Bien évidemment, l'homme est à prendre au sens générique et il n'a pas plus d'intérêt pour la femme, à la "bêtise innée" et qui, à ses yeux, ne vaut pas grand-chose. Quand il veut montrer que "l'homme a fait dans son genre, aussi bien que le Dieu auquel il croit", il décrit une locomotive : "une adorable blonde, à la voix aiguë, à la grande taille frêle, emprisonnée dans un étincelant corset de cuivre, au souple et nerveux allongement de chatte, une blonde pimpante et dotée, dont l'extraordinaire grâce épouvante lorsque, raidissant des muscles d'acier, activant la sueur de ses flancs tièdes, elle met en branle l'immense rosace de sa fine roue... ".
De quoi remuer Guillaume Pepy !
A-t-il des solutions ?
Sans doute. Mais un peu extrêmes quand même puisqu'il considère la douleur comme "un effet de l'éducation qui s'élargit et s'acière à mesure que les idées naissent" et que si on cherche à "équarrir" l'intelligence des gens et à "affiner leur système nerveux", on ne les rendra que plus malheureux. Plutôt crever -par compassion bien sûr- les yeux des misérables, que de leur ouvrir tout grands et de force sur des sorts plus enviables que les leurs.
C'est un déçu et un handicapé du partage, y compris émotionnel. Plus que tout, il regrette "cette promiscuité dans l'admiration". D'ailleurs, les "incompréhensibles succès lui gâtent le goût des tableaux et des livres jadis chers" car "devant l'approbation des suffrages", il finit par leur découvrir "d'imperceptibles tares", et il les rejette, se demandant si son flair ne s'épointe pas, ne se dupe point.
Parmi ses rares admirations, et sans grande surprise, se trouve
Baudelaire, l'auteur de "Anywhere Out of The World. N'importe où, hors du monde". On le sent aussi admiratif du sadisme qui repose sur la jouissance prohibée et l'inobservance de ces préceptes catholiques, qu'on suit..."même à rebours".
Ce roman est unique, à la fois fascinant par son style extraordinaire et formidablement agaçant par son choix d'une préciosité souvent insupportable et ennuyeuse.
Certains passages doivent être lus à haute voix tant ils sont admirables : "Plus scélérate, plus vile que la noblesse dépouillée et que le clergé déchu, la bourgeoisie leur empruntait leur ostentation frivole, leur jactance caduque, qu'elle dégradait par son manque de savoir-vivre, leur volait leurs défauts qu'elle convertissait en d'hypocrites vices; et, autoritaire et sournoise, basse
et couarde, elle mitraillait sans pitié son éternelle et nécessaire dupe, la populace, qu'elle avait elle-même démuselée et apostée pour sauter à la gorge des vieilles castes! "... »..."parvenu, rayonnant, tel qu'un abject soleil, sur la ville idolâtre qui éjaculait, à plat ventre, d'impurs cantiques devant le tabernacle impie des banques! ".

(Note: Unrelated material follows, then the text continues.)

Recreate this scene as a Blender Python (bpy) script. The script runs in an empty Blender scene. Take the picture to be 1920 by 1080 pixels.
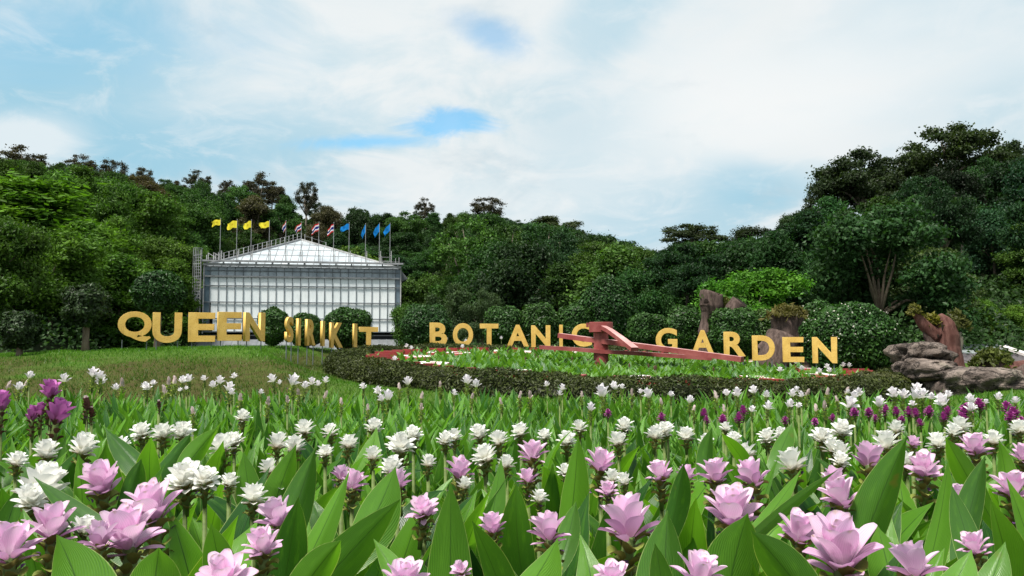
import bpy, bmesh, math, random
import numpy as np
from mathutils import Vector, Matrix, noise
R = math.radians
PI = math.pi
random.seed(7)
RNG = np.random.default_rng(11)
scene = bpy.context.scene
COL = scene.collection

# ------------------------------------------------------------------ camera
F = 1507.0
PITCH = math.atan(100.0 / F)
CAMZ = 0.93
cam_data = bpy.data.cameras.new("camera")
cam = bpy.data.objects.new("camera", cam_data)
COL.objects.link(cam)
cam.location = (0, 0, CAMZ)
cam.rotation_euler = (PI / 2 + PITCH, 0, 0)
cam_data.sensor_width = 36
cam_data.lens = 36 * F / 1920
cam_data.clip_start = 0.05
cam_data.clip_end = 3000
scene.camera = cam

def ray(px, py):
    x = (px - 960) / F
    y = (540 - py) / F
    return Vector((x, math.cos(PITCH) - y * math.sin(PITCH), math.sin(PITCH) + y * math.cos(PITCH)))

def at(px, py, Y):
    d = ray(px, py)
    s = Y / d.y
    return Vector((0, 0, CAMZ)) + d * s

def on_plane(px, py, h):
    d = ray(px, py)
    s = (h - CAMZ) / d.z
    return Vector((0, 0, CAMZ)) + d * s

def mpp(Y):
    return Y / F

# ------------------------------------------------------------------ sky, sun, exposure
SUN_EL, SUN_AZ = R(64), R(222)     # azimuth measured clockwise from +Y: the sun is high, left of the camera
world = bpy.data.worlds.new("World")
scene.world = world
world.use_nodes = True
wn, wl = world.node_tree.nodes, world.node_tree.links
wn.clear()
w_out = wn.new('ShaderNodeOutputWorld')
sky = wn.new('ShaderNodeTexSky')
sky.sky_type = 'NISHITA'
sky.sun_disc = False
sky.sun_elevation = SUN_EL
sky.sun_rotation = SUN_AZ
sky.air_density = 1.0
sky.dust_density = 0.3
sky.ozone_density = 2.0
hsv = wn.new('ShaderNodeHueSaturation')
hsv.inputs['Hue'].default_value = 0.478
hsv.inputs['Saturation'].default_value = 1.35
hsv.inputs['Value'].default_value = 1.25
wl.new(sky.outputs[0], hsv.inputs['Color'])
bg_sky = wn.new('ShaderNodeBackground')
bg_sky.inputs['Strength'].default_value = 0.115
wl.new(hsv.outputs[0], bg_sky.inputs['Color'])
tc = wn.new('ShaderNodeTexCoord')

def wmath(op, a, b=None, clamp=False):
    n = wn.new('ShaderNodeMath'); n.operation = op; n.use_clamp = clamp
    for i, v in enumerate((a, b)):
        if v is None: continue
        if isinstance(v, (int, float)): n.inputs[i].default_value = v
        else: wl.new(v, n.inputs[i])
    return n.outputs[0]

sep = wn.new('ShaderNodeSeparateXYZ')
wl.new(tc.outputs['Generated'], sep.inputs[0])
den = wmath('ADD', wmath('MAXIMUM', sep.outputs['Z'], 0.0), 0.28)
comb = wn.new('ShaderNodeCombineXYZ')
wl.new(wmath('DIVIDE', sep.outputs['X'], den), comb.inputs[0])
wl.new(wmath('DIVIDE', sep.outputs['Y'], den), comb.inputs[1])

def wnoise(scale, detail, rough, dist=0.0, off=0.0):
    n = wn.new('ShaderNodeTexNoise')
    m = wn.new('ShaderNodeMapping')
    m.inputs['Location'].default_value = (off, off * 0.7, off * 1.3)
    wl.new(comb.outputs[0], m.inputs['Vector'])
    wl.new(m.outputs[0], n.inputs['Vector'])
    n.inputs['Scale'].default_value = scale
    n.inputs['Detail'].default_value = detail
    n.inputs['Roughness'].default_value = rough
    n.inputs['Distortion'].default_value = dist
    return n.outputs['Fac']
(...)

Hélas, ces passages fabuleux sont encadrés par de longs tunnels d'ennui liés à un déploiement de catalogues (de couleurs, de parfums, de peintres, d'auteurs latins, catholiques, de fleurs…) jusqu'à la nausée et de scènes tellement outrées qu'elles en paraissent creuses. de même, l'avalanche de mots rares qui recouvre ce roman, entraîne, outre l'obligation de garder un dictionnaire à portée de main pour y débusquer des hypogées, lendores, malacie, blutait, objurgue, alanti, églogue, nervosisme, éréthismes, eucologe, archimandrites, marguilliers, cupules, théogonies, anaphrodisie, malvacées et autres rubéfiants …le sentiment d'assister à un exercice un peu vain.
Comme le dit Robert, mon copain charcutier, "le gars y cause bien mais y s'la pète un peu.
Un livre à nul autre pareil, une expérience à tenter. Ou pas.
On se dit qu'un
Renaud Camus ou un
Houellebecq n'ont jamais du s'en remettre. Les concernant, pour le pire et le meilleur.